Brief: Take every line from the first down to the line with "struct(pl, 'dark pillar" and set it down exactly, without the pictures.
## begin
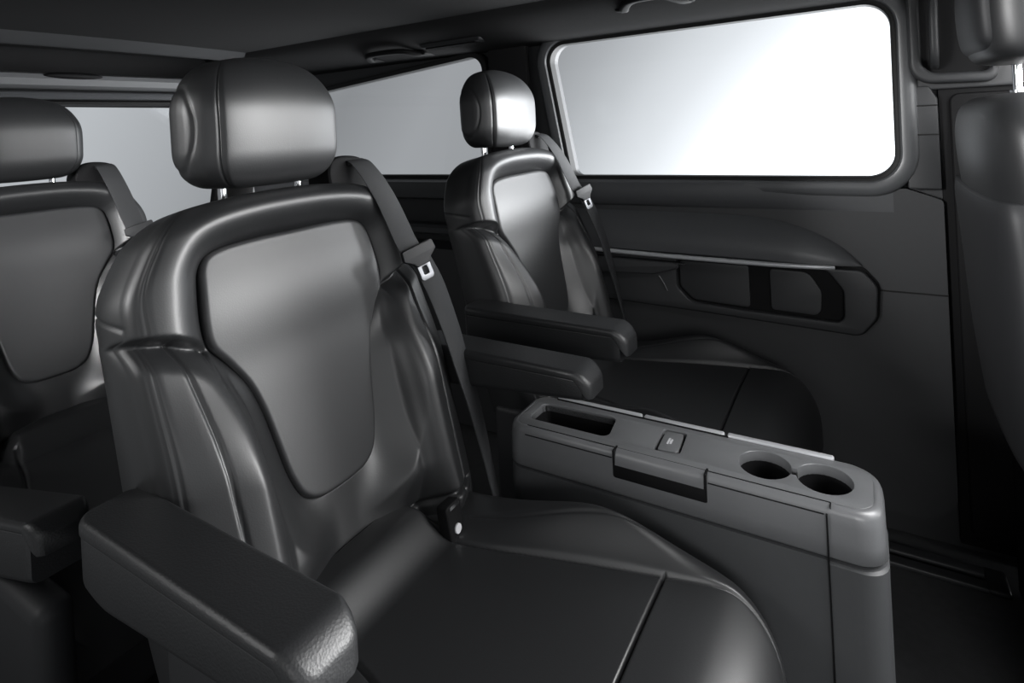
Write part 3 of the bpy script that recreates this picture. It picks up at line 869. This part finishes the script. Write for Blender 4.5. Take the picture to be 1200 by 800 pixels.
# pillar between door window and quarter window: dark
pl = plate('trim_3', R2(fillet([(-1.06, -.19), (-.90, -.19), (-.915, .27), (-1.06, .27)], .01, 4)), [], .022, M['headliner'], None, wm(YW - .004), .006)
struct(pl, 'dark pillar between the door window and the quarter window')

# front door pillar and dark gap ahead of the sliding door
fp = empty('trim_4', (.25, YW, 0)); struct(fp, 'dark front pillar at the leading edge of the sliding door')
O4 = (.25, YW, 0)
def lm(org, y): return lambda a, b, c: (a - org[0], y + c - org[1], b + EYE - org[2])
plate('pillar_panel', R2(fillet([(.080, -.195), (.143, -.195), (.143, .01), (.128, .04), (.085, .04)], [.006, .004, .01, .01, .01], 4)), [], .02, M['trim'], fp, lm(O4, YW - .006), .004)
plate('pillar_gap', R2([(.146, -1.0), (.95, -1.0), (.95, -.06), (.34, -.06), (.34, .31), (.146, .31)]), [], .03, M['dark'], fp, lm(O4, YW + .012))  # out-of-view front sill shaped to keep key light off the lower backrests
plate('pillar_post', R2(fillet([(.165, -.98), (.62, -.98), (.62, -.07), (.33, -.07), (.33, .02), (.165, .02)], .02, 4)), [], .03, M['dark'], fp, lm(O4, YW + .002), .006)
plate('pillar_upper', R2(fillet([(.079, .03), (.335, .03), (.335, .30), (.079, .30)], [.03, .01, .01, .03], 5)), [], .02, M['door'], fp, lm(O4, YW - .002), .006)
bm = bmesh.new(); rbox(bm, (.089 - .25, -.008, -.072 + EYE), (.143 - .25, -.0055, -.069 + EYE), .0006, 1); bm_obj('pillar_seam', bm, M['rubber'], fp)
bm = bmesh.new(); rbox(bm, (.089 - .25, -.008, -.006 + EYE), (.143 - .25, -.0055, -.003 + EYE), .0006, 1); bm_obj('pillar_seam', bm, M['rubber'], fp)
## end
Finished exercise:
Write part 3 of the bpy script that recreates this picture. It picks up at line 869. This part finishes the script. Write for Blender 4.5. Take the picture to be 1200 by 800 pixels.
# pillar between door window and quarter window: dark
pl = plate('trim_3', R2(fillet([(-1.06, -.19), (-.90, -.19), (-.915, .27), (-1.06, .27)], .01, 4)), [], .022, M['headliner'], None, wm(YW - .004), .006)
struct(pl, 'dark pillar between the door window and the quarter window')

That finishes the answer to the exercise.